North Dakota's oil production could be more than 2 million barrels a day by 2025 -- about three times the current rate -- according to a state-funded study.

BISMARCK, N.D. (AP) — North Dakota's oil production could be more than 2 million barrels a day by 2025 — about three times the current rate — according to a state-funded study released Wednesday.

Bentek Energy LLC, an analysis firm based in Evergreen, Colo., also predicts in its study that natural gas production could quintuple to some 3 billion cubic feet by 2025 in the Williston Basin, which includes the Dakotas and Montana.

The North Dakota Industrial Commission requested the $120,000 study in March to forecast the state's future natural gas production potential. Natural gas is a byproduct of oil drilling in North Dakota, where crude production has risen 430 percent since 2007. The state, which pumped about 640,000 barrels of crude daily in May, trails only Texas in U.S. oil production.

Ron Ness, president of the North Dakota Petroleum Council, said the oil prediction might be optimistic.

"This was a gas study, not an in-depth oil study," Ness said. "But as a gas study, it truly is amazing."

The authors of the 129-page report said forecasting oil production was not a primary objective of the study, but it was "an essential part of determining the associated gas forecast."

About a third of the natural gas produced in North Dakota is wasted because collecting systems and pipelines needed to move it to market have not kept pace with oil production. Less than 1 percent of natural gas is flared from oil fields nationwide, according to the Energy Information Administration in Washington, D.C.

Justin Kringstad, director of the state Pipeline Authority, said the study is aimed at giving the industry, investors and the state an idea of the amount of facilities and pipelines needed to process and transport the fuel.

"It's a planning tool," Kringstad said.

North Dakota's oil production has exploded in the past decade with improved horizontal drilling techniques into the Bakken shale and the Three Forks formation below it. The oil patch lies within the Williston Basin, a 134,000 square-mile-area that includes the Dakotas, Montana and the Canadian provinces of Saskatchewan and Manitoba.

North Dakota produced a record 650.8 million cubic feet of natural gas in April. Montana produced 85 million cubic feet for the month, and South Dakota's production was pegged at 42.1 million cubic feet.

Natural gas production from traditional wells typically mirrors crude production and drops off as oil pumped from the well declines.
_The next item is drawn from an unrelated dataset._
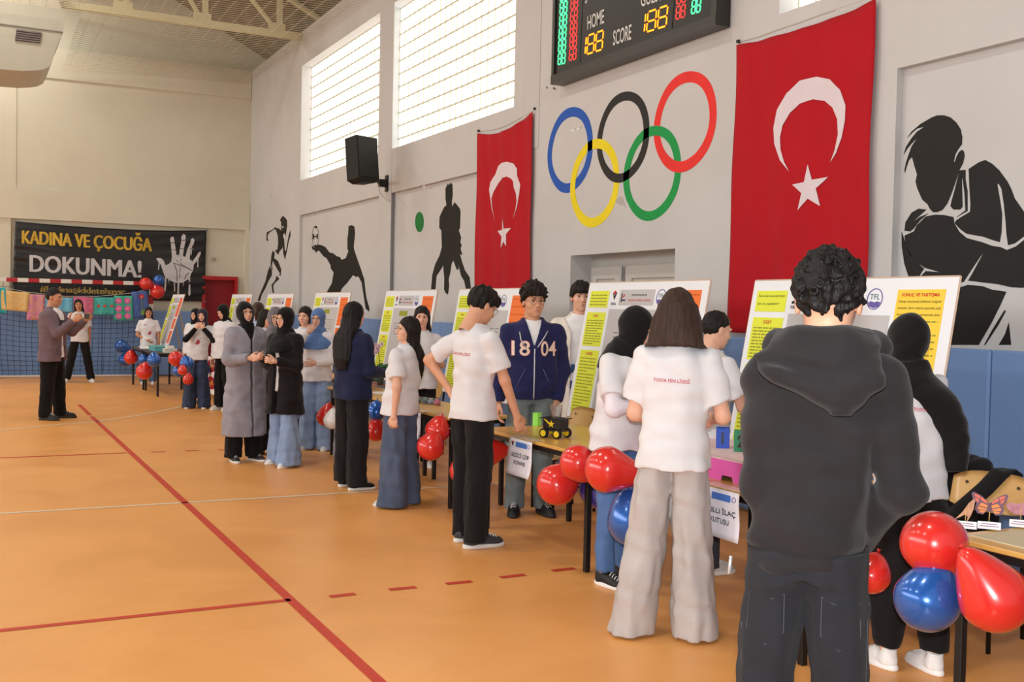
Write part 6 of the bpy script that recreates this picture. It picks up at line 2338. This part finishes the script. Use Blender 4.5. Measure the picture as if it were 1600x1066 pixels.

The Bentek study predicts gas production could actually increase or decrease at a slower rate in the Bakken and Three Forks wells as oil production declines. The study based its findings on older Bakken wells in Montana.

Kringstad said natural gas produced from the Bakken and Three Forks formations also is rich in liquids that can be converted into fuels such as butane, propane and gasoline.

Kringstad, Ness and Alison Ritter, a spokeswoman for the state Department of Mineral Resources, said North Dakota's natural gas potential could be parlayed into value-added industries from fertilizer to petroleum products in the state and beyond.

"This is an invitation for industry to come in and invest in North Dakota, if they haven't already," Ritter said.